Resultó que, aunque el semillero tuvo mucho éxito, el arenero se convirtió en el rey del periodo de adaptación: todos querían jugar en él, y tocar la arena y moldearla, y hacer pelotitas, y dibujar un barco usando un molde, y amasarla con el rodillo,… El arenero era tan divertido y atractivo que, aunque la maestra había repetido una y otra vez con paciencia infinita que sólo había sitio para dos niños y que si alguien quería jugar en la arena debía esperar a que uno de los dos afortunados que habían conseguido plaza se cansara y abandonara el puesto, SIEMPRE había cuatro o cinco críos revoloteando por allí, haciéndose hueco para llegar al ansiado tesoro moldeable. Es que ¿quién querría dejar de jugar en el arenero?
La maestra también había dejado claro y repetido una y otra vez, un día tras otro, que sólo se podía moldear la arena sobre la mesa de trabajo, teniendo cuidado de que no cayera al suelo, ya que si no tenían cuidado, la arena iría desapareciendo poco a poco, pues al barrer el aula el cepillo arrastraría todos y cada uno de los pedacitos caídos. Y también había dicho que la arena era de todos y que todos eran responsables de cuidarla, porque así podrían seguir jugando todos con ella más tiempo. La consecuencia natural de no seguir las normas de uso era que, tarde o temprano, la arena desaparecería.
Los niños escuchaban y asentían, y cuando volvían al arenero, vuelta a tirar arena al suelo…
Y entonces pasó una cosa. Una mañana en la asamblea para elegir qué tarea quería hacer cada uno, una niña dijo: «Quiero ir a jugar con la arena», y la profesora, tranquilamente y sin reproche alguno, le respondió: «Hoy no podréis jugar en el arenero; se ha gastado el poquito que quedaba, así que tendremos que esperar unos días hasta que pueda ir a comprar un paquete». Los niños no tardaron en demostrar su frustración, e incluso algunos se acercaron a levantar la tapa del arenero para comprobar que estaba vacío.
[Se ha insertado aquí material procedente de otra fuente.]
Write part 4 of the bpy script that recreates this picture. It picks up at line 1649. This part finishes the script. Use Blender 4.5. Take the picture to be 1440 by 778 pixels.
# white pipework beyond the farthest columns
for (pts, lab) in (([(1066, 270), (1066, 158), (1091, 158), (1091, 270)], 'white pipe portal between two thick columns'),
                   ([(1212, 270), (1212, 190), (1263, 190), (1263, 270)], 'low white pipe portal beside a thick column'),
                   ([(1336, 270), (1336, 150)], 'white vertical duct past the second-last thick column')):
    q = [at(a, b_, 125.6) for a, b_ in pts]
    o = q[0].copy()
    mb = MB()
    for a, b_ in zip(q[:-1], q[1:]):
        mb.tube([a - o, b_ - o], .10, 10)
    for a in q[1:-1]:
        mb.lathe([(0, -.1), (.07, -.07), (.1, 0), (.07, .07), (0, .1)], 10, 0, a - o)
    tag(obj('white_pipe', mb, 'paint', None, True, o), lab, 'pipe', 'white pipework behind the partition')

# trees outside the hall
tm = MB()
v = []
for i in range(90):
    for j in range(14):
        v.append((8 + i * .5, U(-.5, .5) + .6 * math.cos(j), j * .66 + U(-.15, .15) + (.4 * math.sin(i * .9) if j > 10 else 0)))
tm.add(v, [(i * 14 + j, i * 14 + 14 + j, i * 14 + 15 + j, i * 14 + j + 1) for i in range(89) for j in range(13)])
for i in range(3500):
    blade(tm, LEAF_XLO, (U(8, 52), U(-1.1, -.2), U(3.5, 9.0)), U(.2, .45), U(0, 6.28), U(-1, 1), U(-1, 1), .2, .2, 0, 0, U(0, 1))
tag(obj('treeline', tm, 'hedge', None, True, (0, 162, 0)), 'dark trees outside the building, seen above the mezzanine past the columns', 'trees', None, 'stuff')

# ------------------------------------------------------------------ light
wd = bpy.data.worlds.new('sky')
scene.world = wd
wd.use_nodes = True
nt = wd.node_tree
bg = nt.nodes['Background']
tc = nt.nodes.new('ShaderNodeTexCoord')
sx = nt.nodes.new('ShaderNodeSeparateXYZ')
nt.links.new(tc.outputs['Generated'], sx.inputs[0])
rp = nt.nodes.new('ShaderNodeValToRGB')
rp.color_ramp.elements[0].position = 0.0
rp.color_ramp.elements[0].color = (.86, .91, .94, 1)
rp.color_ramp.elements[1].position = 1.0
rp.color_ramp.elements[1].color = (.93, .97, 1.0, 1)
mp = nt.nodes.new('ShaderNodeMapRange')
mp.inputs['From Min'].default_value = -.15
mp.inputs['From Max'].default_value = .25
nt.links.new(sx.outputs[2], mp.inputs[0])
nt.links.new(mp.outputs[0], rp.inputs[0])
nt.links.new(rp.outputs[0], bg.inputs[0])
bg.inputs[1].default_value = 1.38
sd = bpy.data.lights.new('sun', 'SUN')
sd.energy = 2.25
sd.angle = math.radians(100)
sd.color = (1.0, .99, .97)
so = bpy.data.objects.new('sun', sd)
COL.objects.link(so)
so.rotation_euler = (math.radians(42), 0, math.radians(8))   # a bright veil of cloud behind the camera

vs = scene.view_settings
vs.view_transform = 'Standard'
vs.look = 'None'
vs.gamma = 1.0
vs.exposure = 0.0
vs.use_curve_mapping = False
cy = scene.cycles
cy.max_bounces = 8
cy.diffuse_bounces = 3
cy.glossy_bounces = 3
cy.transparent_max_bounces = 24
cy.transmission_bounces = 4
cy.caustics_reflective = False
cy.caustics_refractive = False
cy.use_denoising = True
Al día siguiente, preguntaron ilusionados por el paquete de arena, pero la maestra no había podido ir a la tienda… y tardaría unos días en poder ir, porque la tienda no estaba cerca. Cuatro días pasaron, cuatro interminables días, hasta que una mañana la maestra apareció con una bolsa. «Amigos, ayer pude ir a buscar arena, ¡hoy podéis jugar en el arenero!», exclamó. A todos se les dibujó una sonrisa de oreja a oreja, ávidos de moldear la entretenida masa con sus pequeños dedos. «Eso sí, amigos míos, recordad que sólo pueden jugar en el arenero dos niños a la vez, y que jugamos con la arena procurando que no caiga al suelo para así poder disfrutar jugando con ella más tiempo, ¿entendido?», recordó la maestra sonriendo.
Los niños dijeron que sí, y lo decían de verdad porque, desde ese día, fueron más cuidadosos jugando con la arena (aunque de vez en cuando algo se caía porque nadie es perfecto), y aquel paquete les duró muuuuuuucho tiempo.